### What the exercise asks:
Reproduce all of the data exactly, with no line skipped.

### Entries shown:
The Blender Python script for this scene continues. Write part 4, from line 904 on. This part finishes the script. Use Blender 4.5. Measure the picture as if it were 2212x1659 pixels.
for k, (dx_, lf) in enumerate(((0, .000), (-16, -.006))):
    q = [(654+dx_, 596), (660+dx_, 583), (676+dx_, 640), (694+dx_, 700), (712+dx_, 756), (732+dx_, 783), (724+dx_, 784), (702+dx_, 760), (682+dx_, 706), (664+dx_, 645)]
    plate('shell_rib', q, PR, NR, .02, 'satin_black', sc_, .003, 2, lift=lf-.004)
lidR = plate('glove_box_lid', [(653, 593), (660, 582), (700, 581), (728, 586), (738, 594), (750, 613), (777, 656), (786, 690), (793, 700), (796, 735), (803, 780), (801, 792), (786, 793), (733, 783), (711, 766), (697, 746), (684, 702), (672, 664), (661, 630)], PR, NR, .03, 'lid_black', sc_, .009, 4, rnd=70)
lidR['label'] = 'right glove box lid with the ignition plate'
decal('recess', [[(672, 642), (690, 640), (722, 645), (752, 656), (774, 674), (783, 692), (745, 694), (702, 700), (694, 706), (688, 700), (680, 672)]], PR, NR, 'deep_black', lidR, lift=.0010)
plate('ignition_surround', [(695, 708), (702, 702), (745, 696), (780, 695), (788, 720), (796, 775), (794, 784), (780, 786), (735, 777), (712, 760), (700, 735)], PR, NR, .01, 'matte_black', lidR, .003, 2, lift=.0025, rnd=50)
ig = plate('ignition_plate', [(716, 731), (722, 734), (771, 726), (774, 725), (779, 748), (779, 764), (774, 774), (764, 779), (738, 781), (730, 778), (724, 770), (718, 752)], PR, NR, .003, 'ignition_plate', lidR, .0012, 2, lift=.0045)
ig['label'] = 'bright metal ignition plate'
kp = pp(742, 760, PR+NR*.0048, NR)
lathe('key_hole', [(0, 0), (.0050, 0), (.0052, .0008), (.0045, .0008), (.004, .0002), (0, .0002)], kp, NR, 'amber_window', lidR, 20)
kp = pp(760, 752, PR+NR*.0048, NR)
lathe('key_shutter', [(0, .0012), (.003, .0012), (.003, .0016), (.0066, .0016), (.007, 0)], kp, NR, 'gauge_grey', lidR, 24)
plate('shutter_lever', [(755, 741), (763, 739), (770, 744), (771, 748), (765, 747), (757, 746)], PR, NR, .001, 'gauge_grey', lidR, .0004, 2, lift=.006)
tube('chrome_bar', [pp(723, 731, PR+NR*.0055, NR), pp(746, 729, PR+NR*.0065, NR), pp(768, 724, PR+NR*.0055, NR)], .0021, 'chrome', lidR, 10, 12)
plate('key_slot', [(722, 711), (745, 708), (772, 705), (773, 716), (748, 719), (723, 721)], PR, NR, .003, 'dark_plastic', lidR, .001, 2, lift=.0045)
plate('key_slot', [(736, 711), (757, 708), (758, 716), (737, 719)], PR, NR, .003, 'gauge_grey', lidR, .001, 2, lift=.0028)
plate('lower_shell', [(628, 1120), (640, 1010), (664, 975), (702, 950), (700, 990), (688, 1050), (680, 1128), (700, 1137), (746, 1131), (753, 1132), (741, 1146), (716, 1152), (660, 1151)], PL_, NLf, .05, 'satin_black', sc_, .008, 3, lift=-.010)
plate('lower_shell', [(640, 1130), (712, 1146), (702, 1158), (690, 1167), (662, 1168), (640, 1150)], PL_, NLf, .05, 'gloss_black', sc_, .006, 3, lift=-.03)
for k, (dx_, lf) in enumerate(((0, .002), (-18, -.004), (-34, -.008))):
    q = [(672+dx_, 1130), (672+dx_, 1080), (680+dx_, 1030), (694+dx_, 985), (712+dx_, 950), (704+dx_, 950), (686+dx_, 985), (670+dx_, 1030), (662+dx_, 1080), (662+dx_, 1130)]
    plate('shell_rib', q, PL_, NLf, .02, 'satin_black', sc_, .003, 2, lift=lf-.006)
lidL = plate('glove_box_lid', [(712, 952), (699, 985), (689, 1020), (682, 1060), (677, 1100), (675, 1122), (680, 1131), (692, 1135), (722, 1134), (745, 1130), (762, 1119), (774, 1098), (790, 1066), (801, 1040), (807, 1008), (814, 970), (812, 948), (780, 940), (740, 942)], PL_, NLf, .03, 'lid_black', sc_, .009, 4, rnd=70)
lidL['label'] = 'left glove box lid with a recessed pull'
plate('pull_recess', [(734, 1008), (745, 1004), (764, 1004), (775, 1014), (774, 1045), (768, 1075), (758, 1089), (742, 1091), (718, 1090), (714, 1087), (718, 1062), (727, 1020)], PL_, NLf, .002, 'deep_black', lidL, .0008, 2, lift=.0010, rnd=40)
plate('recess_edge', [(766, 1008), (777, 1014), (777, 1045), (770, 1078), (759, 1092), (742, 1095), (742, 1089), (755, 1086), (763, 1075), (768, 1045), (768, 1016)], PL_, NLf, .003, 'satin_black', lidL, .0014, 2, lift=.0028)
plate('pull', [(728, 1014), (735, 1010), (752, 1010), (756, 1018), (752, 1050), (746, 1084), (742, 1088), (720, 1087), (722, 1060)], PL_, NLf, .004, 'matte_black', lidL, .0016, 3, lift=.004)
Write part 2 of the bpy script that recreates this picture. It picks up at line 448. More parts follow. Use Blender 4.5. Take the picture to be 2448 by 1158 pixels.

### Task answer:
The Blender Python script for this scene continues. Write part 4, from line 904 on. This part finishes the script. Use Blender 4.5. Measure the picture as if it were 2212x1659 pixels.
for k, (dx_, lf) in enumerate(((0, .000), (-16, -.006))):
    q = [(654+dx_, 596), (660+dx_, 583), (676+dx_, 640), (694+dx_, 700), (712+dx_, 756), (732+dx_, 783), (724+dx_, 784), (702+dx_, 760), (682+dx_, 706), (664+dx_, 645)]
    plate('shell_rib', q, PR, NR, .02, 'satin_black', sc_, .003, 2, lift=lf-.004)
lidR = plate('glove_box_lid', [(653, 593), (660, 582), (700, 581), (728, 586), (738, 594), (750, 613), (777, 656), (786, 690), (793, 700), (796, 735), (803, 780), (801, 792), (786, 793), (733, 783), (711, 766), (697, 746), (684, 702), (672, 664), (661, 630)], PR, NR, .03, 'lid_black', sc_, .009, 4, rnd=70)
lidR['label'] = 'right glove box lid with the ignition plate'
decal('recess', [[(672, 642), (690, 640), (722, 645), (752, 656), (774, 674), (783, 692), (745, 694), (702, 700), (694, 706), (688, 700), (680, 672)]], PR, NR, 'deep_black', lidR, lift=.0010)
plate('ignition_surround', [(695, 708), (702, 702), (745, 696), (780, 695), (788, 720), (796, 775), (794, 784), (780, 786), (735, 777), (712, 760), (700, 735)], PR, NR, .01, 'matte_black', lidR, .003, 2, lift=.0025, rnd=50)
ig = plate('ignition_plate', [(716, 731), (722, 734), (771, 726), (774, 725), (779, 748), (779, 764), (774, 774), (764, 779), (738, 781), (730, 778), (724, 770), (718, 752)], PR, NR, .003, 'ignition_plate', lidR, .0012, 2, lift=.0045)
ig['label'] = 'bright metal ignition plate'
kp = pp(742, 760, PR+NR*.0048, NR)
lathe('key_hole', [(0, 0), (.0050, 0), (.0052, .0008), (.0045, .0008), (.004, .0002), (0, .0002)], kp, NR, 'amber_window', lidR, 20)
kp = pp(760, 752, PR+NR*.0048, NR)
lathe('key_shutter', [(0, .0012), (.003, .0012), (.003, .0016), (.0066, .0016), (.007, 0)], kp, NR, 'gauge_grey', lidR, 24)
plate('shutter_lever', [(755, 741), (763, 739), (770, 744), (771, 748), (765, 747), (757, 746)], PR, NR, .001, 'gauge_grey', lidR, .0004, 2, lift=.006)
tube('chrome_bar', [pp(723, 731, PR+NR*.0055, NR), pp(746, 729, PR+NR*.0065, NR), pp(768, 724, PR+NR*.0055, NR)], .0021, 'chrome', lidR, 10, 12)
plate('key_slot', [(722, 711), (745, 708), (772, 705), (773, 716), (748, 719), (723, 721)], PR, NR, .003, 'dark_plastic', lidR, .001, 2, lift=.0045)
plate('key_slot', [(736, 711), (757, 708), (758, 716), (737, 719)], PR, NR, .003, 'gauge_grey', lidR, .001, 2, lift=.0028)
plate('lower_shell', [(628, 1120), (640, 1010), (664, 975), (702, 950), (700, 990), (688, 1050), (680, 1128), (700, 1137), (746, 1131), (753, 1132), (741, 1146), (716, 1152), (660, 1151)], PL_, NLf, .05, 'satin_black', sc_, .008, 3, lift=-.010)
plate('lower_shell', [(640, 1130), (712, 1146), (702, 1158), (690, 1167), (662, 1168), (640, 1150)], PL_, NLf, .05, 'gloss_black', sc_, .006, 3, lift=-.03)
for k, (dx_, lf) in enumerate(((0, .002), (-18, -.004), (-34, -.008))):
    q = [(672+dx_, 1130), (672+dx_, 1080), (680+dx_, 1030), (694+dx_, 985), (712+dx_, 950), (704+dx_, 950), (686+dx_, 985), (670+dx_, 1030), (662+dx_, 1080), (662+dx_, 1130)]
    plate('shell_rib', q, PL_, NLf, .02, 'satin_black', sc_, .003, 2, lift=lf-.006)
lidL = plate('glove_box_lid', [(712, 952), (699, 985), (689, 1020), (682, 1060), (677, 1100), (675, 1122), (680, 1131), (692, 1135), (722, 1134), (745, 1130), (762, 1119), (774, 1098), (790, 1066), (801, 1040), (807, 1008), (814, 970), (812, 948), (780, 940), (740, 942)], PL_, NLf, .03, 'lid_black', sc_, .009, 4, rnd=70)
lidL['label'] = 'left glove box lid with a recessed pull'
plate('pull_recess', [(734, 1008), (745, 1004), (764, 1004), (775, 1014), (774, 1045), (768, 1075), (758, 1089), (742, 1091), (718, 1090), (714, 1087), (718, 1062), (727, 1020)], PL_, NLf, .002, 'deep_black', lidL, .0008, 2, lift=.0010, rnd=40)
plate('recess_edge', [(766, 1008), (777, 1014), (777, 1045), (770, 1078), (759, 1092), (742, 1095), (742, 1089), (755, 1086), (763, 1075), (768, 1045), (768, 1016)], PL_, NLf, .003, 'satin_black', lidL, .0014, 2, lift=.0028)
plate('pull', [(728, 1014), (735, 1010), (752, 1010), (756, 1018), (752, 1050), (746, 1084), (742, 1088), (720, 1087), (722, 1060)], PL_, NLf, .004, 'matte_black', lidL, .0016, 3, lift=.004)
Write part 2 of the bpy script that recreates this picture. It picks up at line 448. More parts follow. Use Blender 4.5. Take the picture to be 2448 by 1158 pixels.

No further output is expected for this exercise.